- WORK TO COMPLETE: Reproduce, character for character, the lines below from the first through the one with "man_clothes(o)". Leave pictures out.

- COLLECTED DATA:
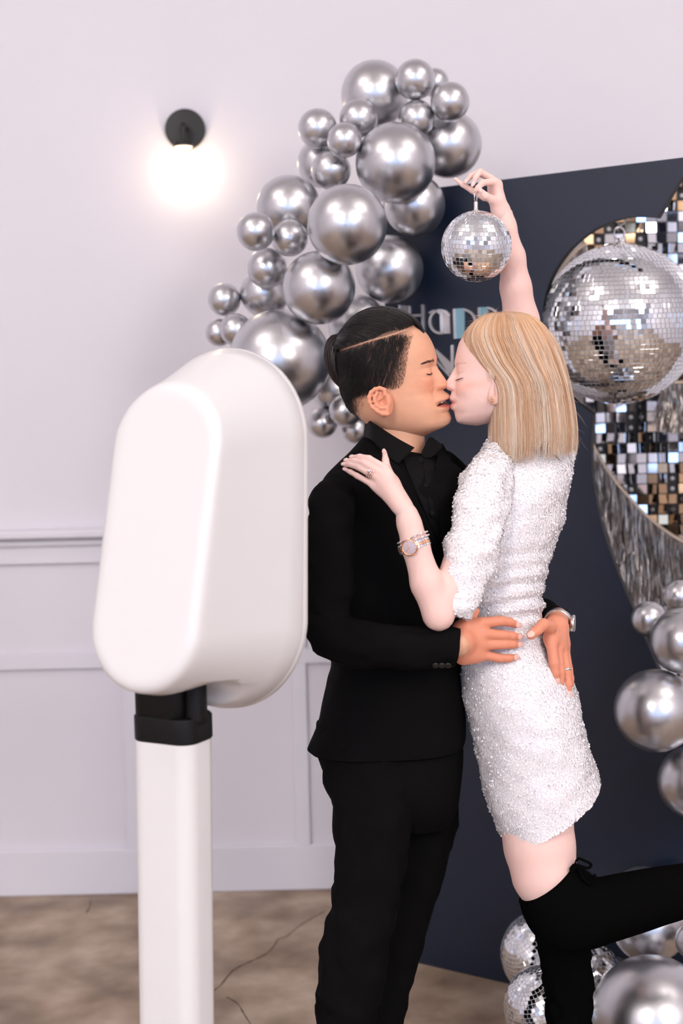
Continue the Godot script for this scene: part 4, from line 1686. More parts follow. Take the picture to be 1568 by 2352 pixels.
	strands(brow, bp, br, bc)
	put("eyebrows", brow.mesh(), hair_mat(), o)
	var teeth := MD.new()
	for j in range(-3, 4):
		var q := H.on(-26.0, j * 5.0)
		box(teeth, H.world(q + Vector3(1.0, 1.0, 0)), Vector3(0.0040, 0.0046, 0.003), 0.001, Basis(H.side, H.up, H.f))
	put("teeth", teeth.mesh(), mat(Color(0.95, 0.93, 0.88), 0.25), o)
	man_hair(o, H)
	man_clothes(o)


func hairline(q: Vector3) -> float:
	# 1 under the hair, fading to 0 on bare skin (head coordinates in pixels)
	var w := absf(q.z)
	var h := 0.0
	if q.z <= 0.0 or q.y > parting(q.x) + 3.0:
		h = smoothstep(128.0, 140.0, q.y + 0.25 * absf(minf(q.z, 0.0)) + 0.1 * maxf(0.0, 70.0 - q.x)) * smoothstep(90.0, 78.0, q.x)
	if q.z > 0.0 and absf(q.y - parting(q.x)) < 1.7:
		return 0.45
	# side: behind a line from the temple down to the sideburn, above the ear, down to the nape
	var line := interp([[-80.0, -62.0], [-45.0, -52.0], [-25.0, -36.0], [0.0, -24.0], [16.0, 0.0], [20.0, 30.0], [24.0, 54.0], [40.0, 64.0], [70.0, 69.0], [100.0, 72.0], [125.0, 76.0], [150.0, 80.0]], q.y)
	var side := smoothstep(line, line - 34.0 - 0.50 * clampf(118.0 - q.y, 0.0, 90.0), q.x)
	if q.y < -62.0:
		side *= smoothstep(-82.0, -62.0, q.y)
	return clampf(maxf(h, side), 0, 1)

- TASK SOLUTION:
Continue the Godot script for this scene: part 4, from line 1686. More parts follow. Take the picture to be 1568 by 2352 pixels.
	strands(brow, bp, br, bc)
	put("eyebrows", brow.mesh(), hair_mat(), o)
	var teeth := MD.new()
	for j in range(-3, 4):
		var q := H.on(-26.0, j * 5.0)
		box(teeth, H.world(q + Vector3(1.0, 1.0, 0)), Vector3(0.0040, 0.0046, 0.003), 0.001, Basis(H.side, H.up, H.f))
	put("teeth", teeth.mesh(), mat(Color(0.95, 0.93, 0.88), 0.25), o)
	man_hair(o, H)
	man_clothes(o)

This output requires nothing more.